TASK OBJECTIVE: Retype the lines from the first one in the records down to the line containing "t = min(.09, w * .12)", counting both, and leave out any pictures.

Lines of data
------------

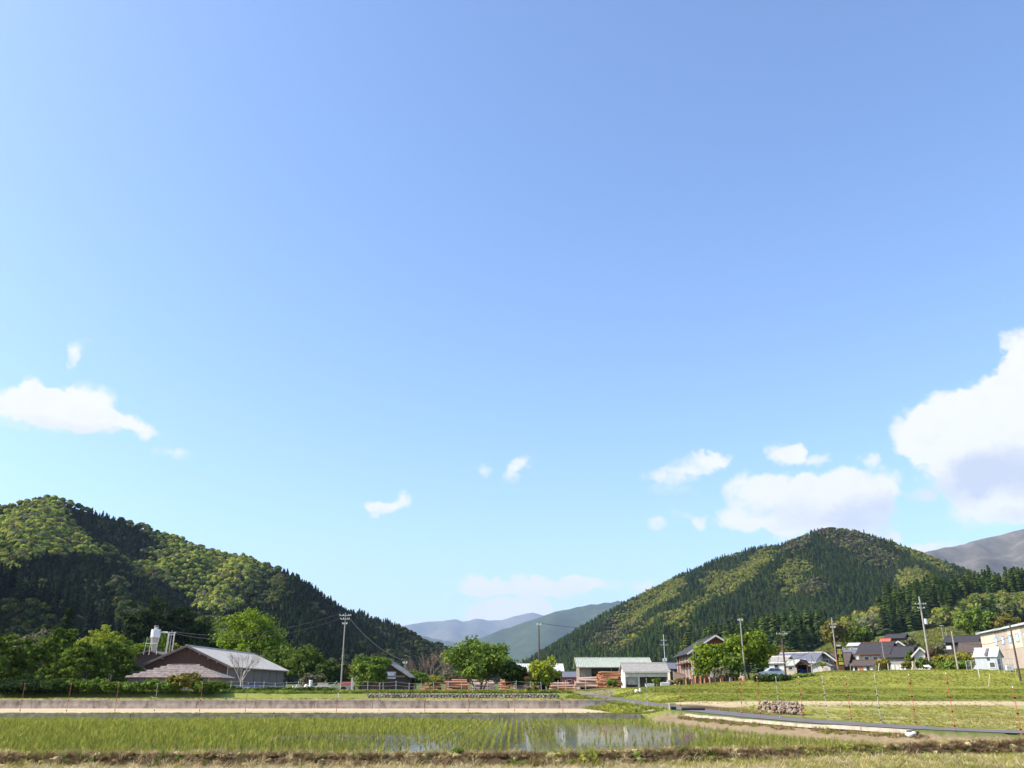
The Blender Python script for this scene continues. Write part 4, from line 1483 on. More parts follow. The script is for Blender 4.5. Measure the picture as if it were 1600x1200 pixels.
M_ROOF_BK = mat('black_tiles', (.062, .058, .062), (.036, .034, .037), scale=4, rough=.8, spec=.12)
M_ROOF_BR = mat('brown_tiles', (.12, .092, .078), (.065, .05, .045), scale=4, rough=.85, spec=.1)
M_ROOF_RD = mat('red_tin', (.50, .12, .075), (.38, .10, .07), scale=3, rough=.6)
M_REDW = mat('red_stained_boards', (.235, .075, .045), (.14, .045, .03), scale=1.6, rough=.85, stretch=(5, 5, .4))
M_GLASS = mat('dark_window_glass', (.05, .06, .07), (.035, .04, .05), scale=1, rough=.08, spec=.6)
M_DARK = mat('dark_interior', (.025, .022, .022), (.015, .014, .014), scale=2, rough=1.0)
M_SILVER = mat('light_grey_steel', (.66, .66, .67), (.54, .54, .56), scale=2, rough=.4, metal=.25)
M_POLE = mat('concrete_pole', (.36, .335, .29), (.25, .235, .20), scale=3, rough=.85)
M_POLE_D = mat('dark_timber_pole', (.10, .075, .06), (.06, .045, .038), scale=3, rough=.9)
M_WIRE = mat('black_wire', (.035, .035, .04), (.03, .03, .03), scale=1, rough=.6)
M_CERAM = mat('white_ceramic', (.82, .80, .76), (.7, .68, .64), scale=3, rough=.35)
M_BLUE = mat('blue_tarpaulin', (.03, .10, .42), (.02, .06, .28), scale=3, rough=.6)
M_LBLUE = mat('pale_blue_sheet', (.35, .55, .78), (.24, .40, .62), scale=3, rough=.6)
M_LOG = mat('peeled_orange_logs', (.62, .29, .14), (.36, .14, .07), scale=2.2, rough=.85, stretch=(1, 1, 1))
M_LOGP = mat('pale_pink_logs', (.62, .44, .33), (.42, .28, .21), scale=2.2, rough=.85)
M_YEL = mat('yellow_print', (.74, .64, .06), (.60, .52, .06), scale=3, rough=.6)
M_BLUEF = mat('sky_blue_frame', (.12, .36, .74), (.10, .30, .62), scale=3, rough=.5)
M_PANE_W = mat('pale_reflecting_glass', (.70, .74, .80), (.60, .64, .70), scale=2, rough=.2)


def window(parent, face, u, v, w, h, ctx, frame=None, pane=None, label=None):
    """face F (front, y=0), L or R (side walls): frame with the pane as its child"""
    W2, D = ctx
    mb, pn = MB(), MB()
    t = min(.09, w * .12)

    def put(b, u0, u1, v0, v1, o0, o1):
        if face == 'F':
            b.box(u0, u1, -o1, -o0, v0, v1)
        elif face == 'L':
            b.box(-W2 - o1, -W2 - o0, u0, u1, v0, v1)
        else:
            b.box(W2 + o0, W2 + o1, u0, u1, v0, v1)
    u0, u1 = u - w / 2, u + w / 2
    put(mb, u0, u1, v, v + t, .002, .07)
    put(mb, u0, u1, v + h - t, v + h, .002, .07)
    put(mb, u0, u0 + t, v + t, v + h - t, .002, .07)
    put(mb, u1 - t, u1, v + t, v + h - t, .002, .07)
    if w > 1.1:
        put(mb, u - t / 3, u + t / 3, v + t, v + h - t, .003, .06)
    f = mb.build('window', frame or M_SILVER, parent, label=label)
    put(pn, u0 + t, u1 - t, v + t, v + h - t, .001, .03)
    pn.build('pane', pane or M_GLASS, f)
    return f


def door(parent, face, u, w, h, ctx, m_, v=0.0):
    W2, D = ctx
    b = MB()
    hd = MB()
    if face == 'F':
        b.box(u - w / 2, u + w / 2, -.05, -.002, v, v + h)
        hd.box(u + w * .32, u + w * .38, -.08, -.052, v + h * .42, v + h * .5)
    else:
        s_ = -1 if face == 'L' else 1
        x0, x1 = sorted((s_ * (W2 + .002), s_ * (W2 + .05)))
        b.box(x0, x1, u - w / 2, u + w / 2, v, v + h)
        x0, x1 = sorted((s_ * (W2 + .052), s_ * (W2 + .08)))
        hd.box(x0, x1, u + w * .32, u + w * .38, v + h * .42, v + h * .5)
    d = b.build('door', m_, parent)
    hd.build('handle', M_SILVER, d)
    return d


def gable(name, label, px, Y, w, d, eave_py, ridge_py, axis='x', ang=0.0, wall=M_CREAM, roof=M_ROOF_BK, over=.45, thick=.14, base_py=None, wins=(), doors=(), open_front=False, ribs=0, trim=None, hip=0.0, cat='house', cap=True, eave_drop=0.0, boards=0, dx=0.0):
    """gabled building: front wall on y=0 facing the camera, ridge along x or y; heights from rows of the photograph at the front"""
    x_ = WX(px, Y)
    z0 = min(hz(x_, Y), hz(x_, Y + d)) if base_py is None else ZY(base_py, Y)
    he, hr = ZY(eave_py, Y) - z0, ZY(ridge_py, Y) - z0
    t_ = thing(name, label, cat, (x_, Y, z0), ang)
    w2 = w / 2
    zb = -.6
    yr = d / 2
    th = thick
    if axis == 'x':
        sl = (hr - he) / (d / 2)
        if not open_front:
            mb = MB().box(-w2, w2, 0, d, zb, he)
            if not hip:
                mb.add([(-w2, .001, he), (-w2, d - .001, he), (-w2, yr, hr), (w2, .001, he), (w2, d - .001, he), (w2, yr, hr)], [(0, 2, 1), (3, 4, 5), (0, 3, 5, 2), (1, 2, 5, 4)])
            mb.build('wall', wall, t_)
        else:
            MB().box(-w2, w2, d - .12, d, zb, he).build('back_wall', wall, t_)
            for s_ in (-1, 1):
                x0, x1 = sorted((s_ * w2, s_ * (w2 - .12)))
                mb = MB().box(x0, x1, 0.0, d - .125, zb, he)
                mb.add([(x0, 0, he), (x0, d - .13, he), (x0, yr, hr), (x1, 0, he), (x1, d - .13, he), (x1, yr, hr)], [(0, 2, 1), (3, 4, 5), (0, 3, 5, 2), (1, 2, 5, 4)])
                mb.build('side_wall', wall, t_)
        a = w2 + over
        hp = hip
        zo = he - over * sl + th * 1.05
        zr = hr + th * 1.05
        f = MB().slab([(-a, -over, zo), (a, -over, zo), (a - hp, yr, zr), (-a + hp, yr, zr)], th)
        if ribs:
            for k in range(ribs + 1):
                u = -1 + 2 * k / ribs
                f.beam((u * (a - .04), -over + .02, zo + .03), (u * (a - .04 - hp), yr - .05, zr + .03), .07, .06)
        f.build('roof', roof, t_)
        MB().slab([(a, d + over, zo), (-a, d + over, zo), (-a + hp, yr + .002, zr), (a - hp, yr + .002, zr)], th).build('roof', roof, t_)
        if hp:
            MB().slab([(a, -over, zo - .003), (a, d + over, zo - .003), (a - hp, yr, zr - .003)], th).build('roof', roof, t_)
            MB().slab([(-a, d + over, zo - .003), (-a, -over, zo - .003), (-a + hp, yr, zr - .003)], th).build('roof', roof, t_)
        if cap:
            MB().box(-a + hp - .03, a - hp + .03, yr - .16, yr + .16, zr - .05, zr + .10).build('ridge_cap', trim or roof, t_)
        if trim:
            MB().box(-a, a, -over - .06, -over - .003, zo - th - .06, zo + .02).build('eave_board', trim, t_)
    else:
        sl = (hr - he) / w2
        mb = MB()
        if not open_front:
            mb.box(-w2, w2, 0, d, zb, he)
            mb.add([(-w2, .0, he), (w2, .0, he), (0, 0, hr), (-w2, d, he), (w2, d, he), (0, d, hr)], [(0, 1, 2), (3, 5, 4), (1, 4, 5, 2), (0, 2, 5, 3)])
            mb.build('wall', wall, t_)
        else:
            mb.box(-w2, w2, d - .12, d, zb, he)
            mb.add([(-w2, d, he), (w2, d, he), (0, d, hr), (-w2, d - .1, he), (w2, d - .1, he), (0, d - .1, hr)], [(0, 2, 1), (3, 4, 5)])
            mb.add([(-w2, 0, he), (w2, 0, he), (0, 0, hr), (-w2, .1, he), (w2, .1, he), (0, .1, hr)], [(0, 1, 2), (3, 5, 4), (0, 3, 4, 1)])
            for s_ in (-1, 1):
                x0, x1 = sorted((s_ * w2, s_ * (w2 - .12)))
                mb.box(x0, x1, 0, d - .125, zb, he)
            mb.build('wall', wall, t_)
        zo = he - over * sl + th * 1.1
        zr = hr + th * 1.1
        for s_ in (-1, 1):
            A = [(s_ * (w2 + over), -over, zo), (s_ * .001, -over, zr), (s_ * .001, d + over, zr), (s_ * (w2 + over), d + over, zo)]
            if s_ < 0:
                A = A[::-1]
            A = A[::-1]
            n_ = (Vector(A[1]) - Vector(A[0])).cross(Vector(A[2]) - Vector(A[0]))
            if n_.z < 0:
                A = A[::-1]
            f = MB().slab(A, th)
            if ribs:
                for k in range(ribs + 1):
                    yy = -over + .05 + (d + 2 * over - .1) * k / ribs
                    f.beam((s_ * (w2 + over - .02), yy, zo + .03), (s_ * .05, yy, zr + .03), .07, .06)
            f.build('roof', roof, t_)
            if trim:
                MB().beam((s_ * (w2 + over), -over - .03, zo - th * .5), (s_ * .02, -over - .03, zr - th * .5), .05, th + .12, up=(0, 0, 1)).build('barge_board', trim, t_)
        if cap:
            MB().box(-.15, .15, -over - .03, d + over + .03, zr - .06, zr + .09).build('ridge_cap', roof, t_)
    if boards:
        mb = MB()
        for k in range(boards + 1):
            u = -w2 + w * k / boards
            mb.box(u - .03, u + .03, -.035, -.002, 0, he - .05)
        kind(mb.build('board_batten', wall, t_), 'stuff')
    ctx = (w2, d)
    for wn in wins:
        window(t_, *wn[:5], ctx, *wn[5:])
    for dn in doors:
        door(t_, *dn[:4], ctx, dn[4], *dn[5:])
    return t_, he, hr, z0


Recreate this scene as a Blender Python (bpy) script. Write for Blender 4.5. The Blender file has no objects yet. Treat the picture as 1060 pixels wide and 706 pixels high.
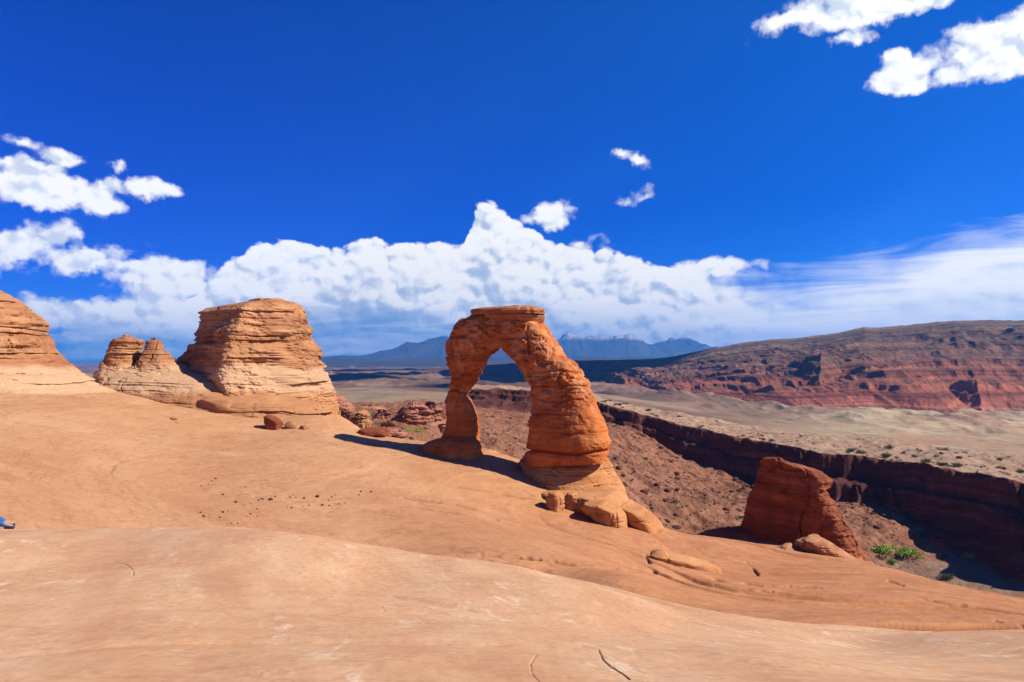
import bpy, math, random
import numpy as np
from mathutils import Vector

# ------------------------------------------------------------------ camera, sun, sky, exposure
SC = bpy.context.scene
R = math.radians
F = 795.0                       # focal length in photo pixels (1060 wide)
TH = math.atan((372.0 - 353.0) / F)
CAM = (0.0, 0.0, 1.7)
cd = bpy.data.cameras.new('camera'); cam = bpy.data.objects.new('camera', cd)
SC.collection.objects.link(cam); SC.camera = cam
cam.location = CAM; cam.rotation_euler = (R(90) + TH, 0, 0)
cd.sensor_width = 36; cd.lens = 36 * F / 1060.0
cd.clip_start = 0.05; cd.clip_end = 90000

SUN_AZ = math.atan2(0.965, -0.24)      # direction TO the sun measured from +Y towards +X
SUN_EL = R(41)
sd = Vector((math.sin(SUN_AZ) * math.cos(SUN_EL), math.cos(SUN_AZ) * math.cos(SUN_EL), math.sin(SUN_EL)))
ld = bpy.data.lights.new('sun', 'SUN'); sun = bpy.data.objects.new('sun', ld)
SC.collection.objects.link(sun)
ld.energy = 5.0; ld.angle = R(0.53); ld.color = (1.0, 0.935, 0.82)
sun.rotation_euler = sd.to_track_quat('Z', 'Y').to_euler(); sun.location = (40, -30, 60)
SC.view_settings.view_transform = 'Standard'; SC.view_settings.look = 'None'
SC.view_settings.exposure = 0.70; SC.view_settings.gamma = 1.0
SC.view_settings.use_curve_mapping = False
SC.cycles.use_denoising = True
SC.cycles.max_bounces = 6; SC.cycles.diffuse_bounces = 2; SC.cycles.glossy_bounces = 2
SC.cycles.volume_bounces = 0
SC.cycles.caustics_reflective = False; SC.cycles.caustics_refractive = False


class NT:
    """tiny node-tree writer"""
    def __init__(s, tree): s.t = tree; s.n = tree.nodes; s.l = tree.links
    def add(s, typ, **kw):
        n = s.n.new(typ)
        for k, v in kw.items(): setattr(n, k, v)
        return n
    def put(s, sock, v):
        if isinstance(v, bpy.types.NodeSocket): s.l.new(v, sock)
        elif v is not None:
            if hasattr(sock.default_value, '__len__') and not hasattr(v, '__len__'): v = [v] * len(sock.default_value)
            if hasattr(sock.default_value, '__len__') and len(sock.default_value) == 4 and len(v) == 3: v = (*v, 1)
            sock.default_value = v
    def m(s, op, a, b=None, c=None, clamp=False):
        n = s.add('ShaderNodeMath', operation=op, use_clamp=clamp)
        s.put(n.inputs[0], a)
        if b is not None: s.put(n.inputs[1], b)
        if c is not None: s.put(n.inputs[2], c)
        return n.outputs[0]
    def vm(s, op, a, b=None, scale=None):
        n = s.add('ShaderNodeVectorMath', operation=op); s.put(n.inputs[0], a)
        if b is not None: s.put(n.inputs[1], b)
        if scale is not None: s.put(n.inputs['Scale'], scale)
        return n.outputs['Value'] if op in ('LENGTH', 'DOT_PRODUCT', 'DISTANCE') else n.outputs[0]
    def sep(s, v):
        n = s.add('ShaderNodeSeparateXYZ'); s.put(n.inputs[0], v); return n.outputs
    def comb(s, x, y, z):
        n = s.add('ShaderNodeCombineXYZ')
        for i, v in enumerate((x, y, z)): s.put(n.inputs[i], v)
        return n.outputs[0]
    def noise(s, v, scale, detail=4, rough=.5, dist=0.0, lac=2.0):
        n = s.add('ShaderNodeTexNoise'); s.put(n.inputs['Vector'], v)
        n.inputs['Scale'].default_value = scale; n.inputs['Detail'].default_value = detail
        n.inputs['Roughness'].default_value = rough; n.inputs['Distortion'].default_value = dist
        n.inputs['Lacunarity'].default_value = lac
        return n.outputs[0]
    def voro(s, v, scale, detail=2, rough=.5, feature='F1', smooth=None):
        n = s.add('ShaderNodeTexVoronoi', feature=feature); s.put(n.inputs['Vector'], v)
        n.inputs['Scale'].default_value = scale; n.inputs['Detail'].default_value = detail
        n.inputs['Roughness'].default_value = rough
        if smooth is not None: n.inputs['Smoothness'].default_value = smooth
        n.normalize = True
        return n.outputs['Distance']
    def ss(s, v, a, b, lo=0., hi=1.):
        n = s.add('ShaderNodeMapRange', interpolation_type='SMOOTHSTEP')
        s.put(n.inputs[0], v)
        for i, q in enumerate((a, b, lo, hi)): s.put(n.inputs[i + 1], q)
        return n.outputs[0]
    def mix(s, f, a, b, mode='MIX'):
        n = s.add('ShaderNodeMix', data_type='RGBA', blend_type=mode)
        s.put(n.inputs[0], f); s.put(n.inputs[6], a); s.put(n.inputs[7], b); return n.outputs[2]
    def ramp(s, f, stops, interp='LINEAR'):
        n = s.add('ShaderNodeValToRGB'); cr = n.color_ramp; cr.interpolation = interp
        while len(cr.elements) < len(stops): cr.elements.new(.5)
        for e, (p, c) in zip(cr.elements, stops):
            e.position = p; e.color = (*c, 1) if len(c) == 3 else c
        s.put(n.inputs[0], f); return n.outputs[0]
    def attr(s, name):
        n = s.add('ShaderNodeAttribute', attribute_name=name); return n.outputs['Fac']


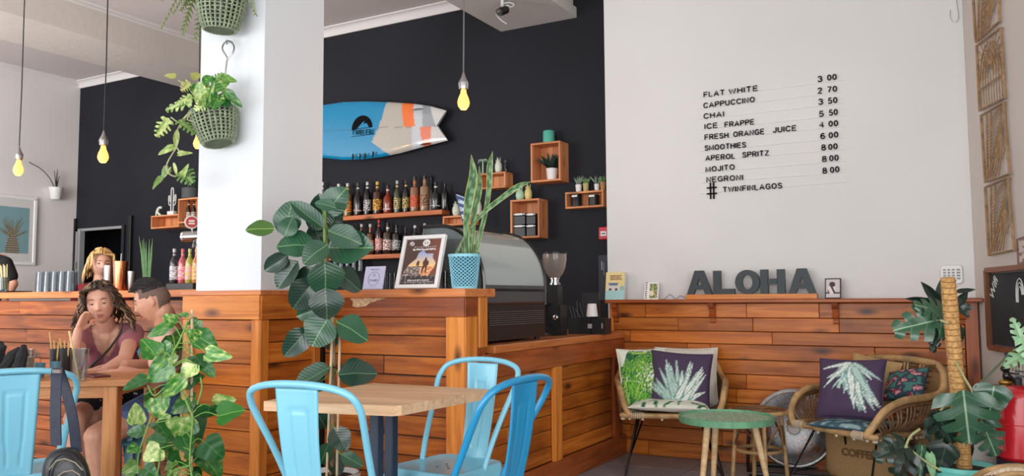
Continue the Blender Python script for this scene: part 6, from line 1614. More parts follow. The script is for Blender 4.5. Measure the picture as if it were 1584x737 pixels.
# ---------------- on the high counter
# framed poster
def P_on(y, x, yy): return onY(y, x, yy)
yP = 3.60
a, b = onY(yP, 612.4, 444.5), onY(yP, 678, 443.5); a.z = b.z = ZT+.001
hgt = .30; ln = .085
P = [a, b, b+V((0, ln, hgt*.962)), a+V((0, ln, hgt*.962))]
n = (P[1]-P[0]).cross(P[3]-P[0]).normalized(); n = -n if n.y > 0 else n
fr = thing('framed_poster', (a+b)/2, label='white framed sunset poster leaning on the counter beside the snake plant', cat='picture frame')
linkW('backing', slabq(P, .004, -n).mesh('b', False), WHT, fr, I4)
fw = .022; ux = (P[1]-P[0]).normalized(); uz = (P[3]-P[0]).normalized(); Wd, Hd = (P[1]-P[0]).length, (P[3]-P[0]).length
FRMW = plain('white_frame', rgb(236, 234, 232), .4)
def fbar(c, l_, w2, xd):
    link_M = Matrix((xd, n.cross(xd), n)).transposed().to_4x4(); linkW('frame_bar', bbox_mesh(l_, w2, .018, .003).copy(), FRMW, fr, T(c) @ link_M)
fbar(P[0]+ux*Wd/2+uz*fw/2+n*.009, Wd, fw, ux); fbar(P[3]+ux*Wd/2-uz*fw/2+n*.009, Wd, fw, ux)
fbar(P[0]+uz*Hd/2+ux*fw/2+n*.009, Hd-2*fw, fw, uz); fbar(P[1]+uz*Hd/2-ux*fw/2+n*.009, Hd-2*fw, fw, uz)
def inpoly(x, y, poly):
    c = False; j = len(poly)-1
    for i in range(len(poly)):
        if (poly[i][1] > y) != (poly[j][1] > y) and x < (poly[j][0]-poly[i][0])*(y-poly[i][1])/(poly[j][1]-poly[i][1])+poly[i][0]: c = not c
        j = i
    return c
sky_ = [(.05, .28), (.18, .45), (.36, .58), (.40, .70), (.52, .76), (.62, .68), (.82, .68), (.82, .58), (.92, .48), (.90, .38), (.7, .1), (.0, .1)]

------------

SOLUTION FOR THIS EXERCISE:
The Blender Python script for this scene continues. Write part 4, from line 1483 on. More parts follow. The script is for Blender 4.5. Measure the picture as if it were 1600x1200 pixels.
M_ROOF_BK = mat('black_tiles', (.062, .058, .062), (.036, .034, .037), scale=4, rough=.8, spec=.12)
M_ROOF_BR = mat('brown_tiles', (.12, .092, .078), (.065, .05, .045), scale=4, rough=.85, spec=.1)
M_ROOF_RD = mat('red_tin', (.50, .12, .075), (.38, .10, .07), scale=3, rough=.6)
M_REDW = mat('red_stained_boards', (.235, .075, .045), (.14, .045, .03), scale=1.6, rough=.85, stretch=(5, 5, .4))
M_GLASS = mat('dark_window_glass', (.05, .06, .07), (.035, .04, .05), scale=1, rough=.08, spec=.6)
M_DARK = mat('dark_interior', (.025, .022, .022), (.015, .014, .014), scale=2, rough=1.0)
M_SILVER = mat('light_grey_steel', (.66, .66, .67), (.54, .54, .56), scale=2, rough=.4, metal=.25)
M_POLE = mat('concrete_pole', (.36, .335, .29), (.25, .235, .20), scale=3, rough=.85)
M_POLE_D = mat('dark_timber_pole', (.10, .075, .06), (.06, .045, .038), scale=3, rough=.9)
M_WIRE = mat('black_wire', (.035, .035, .04), (.03, .03, .03), scale=1, rough=.6)
M_CERAM = mat('white_ceramic', (.82, .80, .76), (.7, .68, .64), scale=3, rough=.35)
M_BLUE = mat('blue_tarpaulin', (.03, .10, .42), (.02, .06, .28), scale=3, rough=.6)
M_LBLUE = mat('pale_blue_sheet', (.35, .55, .78), (.24, .40, .62), scale=3, rough=.6)
M_LOG = mat('peeled_orange_logs', (.62, .29, .14), (.36, .14, .07), scale=2.2, rough=.85, stretch=(1, 1, 1))
M_LOGP = mat('pale_pink_logs', (.62, .44, .33), (.42, .28, .21), scale=2.2, rough=.85)
M_YEL = mat('yellow_print', (.74, .64, .06), (.60, .52, .06), scale=3, rough=.6)
M_BLUEF = mat('sky_blue_frame', (.12, .36, .74), (.10, .30, .62), scale=3, rough=.5)
M_PANE_W = mat('pale_reflecting_glass', (.70, .74, .80), (.60, .64, .70), scale=2, rough=.2)


def window(parent, face, u, v, w, h, ctx, frame=None, pane=None, label=None):
    """face F (front, y=0), L or R (side walls): frame with the pane as its child"""
    W2, D = ctx
    mb, pn = MB(), MB()
    t = min(.09, w * .12)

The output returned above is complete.